___ DATA SHOWN ___

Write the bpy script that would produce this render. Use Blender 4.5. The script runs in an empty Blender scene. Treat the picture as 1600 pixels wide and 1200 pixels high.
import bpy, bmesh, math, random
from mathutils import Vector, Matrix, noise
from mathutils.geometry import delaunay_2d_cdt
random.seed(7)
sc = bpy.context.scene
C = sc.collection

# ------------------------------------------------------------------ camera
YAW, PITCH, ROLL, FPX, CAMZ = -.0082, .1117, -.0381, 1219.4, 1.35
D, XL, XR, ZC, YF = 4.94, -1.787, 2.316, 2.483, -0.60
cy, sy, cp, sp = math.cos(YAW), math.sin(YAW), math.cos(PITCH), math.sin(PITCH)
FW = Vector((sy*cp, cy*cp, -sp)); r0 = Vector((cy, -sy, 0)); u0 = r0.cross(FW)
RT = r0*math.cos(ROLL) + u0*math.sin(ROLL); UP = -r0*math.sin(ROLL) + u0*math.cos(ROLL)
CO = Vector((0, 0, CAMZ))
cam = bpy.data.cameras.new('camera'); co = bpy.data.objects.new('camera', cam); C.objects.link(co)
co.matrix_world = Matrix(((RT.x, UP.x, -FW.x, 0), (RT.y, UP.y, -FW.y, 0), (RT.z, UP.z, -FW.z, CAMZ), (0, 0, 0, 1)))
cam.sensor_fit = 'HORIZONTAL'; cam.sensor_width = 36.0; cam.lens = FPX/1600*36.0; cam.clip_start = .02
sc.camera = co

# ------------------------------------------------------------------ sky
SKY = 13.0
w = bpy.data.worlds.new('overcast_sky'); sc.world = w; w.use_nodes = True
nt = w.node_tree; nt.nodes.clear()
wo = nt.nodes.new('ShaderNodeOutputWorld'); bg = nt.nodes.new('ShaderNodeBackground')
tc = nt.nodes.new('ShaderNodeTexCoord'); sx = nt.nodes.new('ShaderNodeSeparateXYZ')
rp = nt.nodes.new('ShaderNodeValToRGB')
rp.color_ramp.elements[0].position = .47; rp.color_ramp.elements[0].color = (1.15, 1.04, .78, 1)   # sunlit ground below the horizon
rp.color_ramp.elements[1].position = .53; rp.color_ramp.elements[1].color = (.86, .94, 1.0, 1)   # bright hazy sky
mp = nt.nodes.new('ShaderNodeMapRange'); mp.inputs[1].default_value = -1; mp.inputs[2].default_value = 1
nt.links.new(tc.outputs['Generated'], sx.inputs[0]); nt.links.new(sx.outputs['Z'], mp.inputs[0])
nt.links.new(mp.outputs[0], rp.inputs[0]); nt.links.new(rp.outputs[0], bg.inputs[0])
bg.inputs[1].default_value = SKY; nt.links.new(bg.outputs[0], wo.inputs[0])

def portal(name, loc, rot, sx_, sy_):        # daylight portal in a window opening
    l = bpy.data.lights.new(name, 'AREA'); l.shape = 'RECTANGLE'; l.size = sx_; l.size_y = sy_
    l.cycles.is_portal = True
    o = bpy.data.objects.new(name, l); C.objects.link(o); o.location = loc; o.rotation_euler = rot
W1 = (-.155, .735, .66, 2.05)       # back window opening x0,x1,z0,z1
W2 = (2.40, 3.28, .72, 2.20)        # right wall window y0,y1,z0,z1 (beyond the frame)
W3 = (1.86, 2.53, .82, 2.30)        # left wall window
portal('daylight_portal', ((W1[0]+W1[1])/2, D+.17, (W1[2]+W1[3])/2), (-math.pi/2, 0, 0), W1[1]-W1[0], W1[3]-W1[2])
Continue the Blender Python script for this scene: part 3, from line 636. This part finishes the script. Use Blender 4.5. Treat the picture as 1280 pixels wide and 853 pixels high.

___

* EXERCISE DIRECTIONS *
From the records above, please extract every line and repeat it exactly.

* ANSWER FOR THE TASK *
Write the bpy script that would produce this render. Use Blender 4.5. The script runs in an empty Blender scene. Treat the picture as 1600 pixels wide and 1200 pixels high.
import bpy, bmesh, math, random
from mathutils import Vector, Matrix, noise
from mathutils.geometry import delaunay_2d_cdt
random.seed(7)
sc = bpy.context.scene
C = sc.collection

# ------------------------------------------------------------------ camera
YAW, PITCH, ROLL, FPX, CAMZ = -.0082, .1117, -.0381, 1219.4, 1.35
D, XL, XR, ZC, YF = 4.94, -1.787, 2.316, 2.483, -0.60
cy, sy, cp, sp = math.cos(YAW), math.sin(YAW), math.cos(PITCH), math.sin(PITCH)
FW = Vector((sy*cp, cy*cp, -sp)); r0 = Vector((cy, -sy, 0)); u0 = r0.cross(FW)
RT = r0*math.cos(ROLL) + u0*math.sin(ROLL); UP = -r0*math.sin(ROLL) + u0*math.cos(ROLL)
CO = Vector((0, 0, CAMZ))
cam = bpy.data.cameras.new('camera'); co = bpy.data.objects.new('camera', cam); C.objects.link(co)
co.matrix_world = Matrix(((RT.x, UP.x, -FW.x, 0), (RT.y, UP.y, -FW.y, 0), (RT.z, UP.z, -FW.z, CAMZ), (0, 0, 0, 1)))
cam.sensor_fit = 'HORIZONTAL'; cam.sensor_width = 36.0; cam.lens = FPX/1600*36.0; cam.clip_start = .02
sc.camera = co

# ------------------------------------------------------------------ sky
SKY = 13.0
w = bpy.data.worlds.new('overcast_sky'); sc.world = w; w.use_nodes = True
nt = w.node_tree; nt.nodes.clear()
wo = nt.nodes.new('ShaderNodeOutputWorld'); bg = nt.nodes.new('ShaderNodeBackground')
tc = nt.nodes.new('ShaderNodeTexCoord'); sx = nt.nodes.new('ShaderNodeSeparateXYZ')
rp = nt.nodes.new('ShaderNodeValToRGB')
rp.color_ramp.elements[0].position = .47; rp.color_ramp.elements[0].color = (1.15, 1.04, .78, 1)   # sunlit ground below the horizon
rp.color_ramp.elements[1].position = .53; rp.color_ramp.elements[1].color = (.86, .94, 1.0, 1)   # bright hazy sky
mp = nt.nodes.new('ShaderNodeMapRange'); mp.inputs[1].default_value = -1; mp.inputs[2].default_value = 1
nt.links.new(tc.outputs['Generated'], sx.inputs[0]); nt.links.new(sx.outputs['Z'], mp.inputs[0])
nt.links.new(mp.outputs[0], rp.inputs[0]); nt.links.new(rp.outputs[0], bg.inputs[0])
bg.inputs[1].default_value = SKY; nt.links.new(bg.outputs[0], wo.inputs[0])

def portal(name, loc, rot, sx_, sy_):        # daylight portal in a window opening
    l = bpy.data.lights.new(name, 'AREA'); l.shape = 'RECTANGLE'; l.size = sx_; l.size_y = sy_
    l.cycles.is_portal = True
    o = bpy.data.objects.new(name, l); C.objects.link(o); o.location = loc; o.rotation_euler = rot
W1 = (-.155, .735, .66, 2.05)       # back window opening x0,x1,z0,z1
W2 = (2.40, 3.28, .72, 2.20)        # right wall window y0,y1,z0,z1 (beyond the frame)
W3 = (1.86, 2.53, .82, 2.30)        # left wall window
portal('daylight_portal', ((W1[0]+W1[1])/2, D+.17, (W1[2]+W1[3])/2), (-math.pi/2, 0, 0), W1[1]-W1[0], W1[3]-W1[2])
Continue the Blender Python script for this scene: part 3, from line 636. This part finishes the script. Use Blender 4.5. Treat the picture as 1280 pixels wide and 853 pixels high.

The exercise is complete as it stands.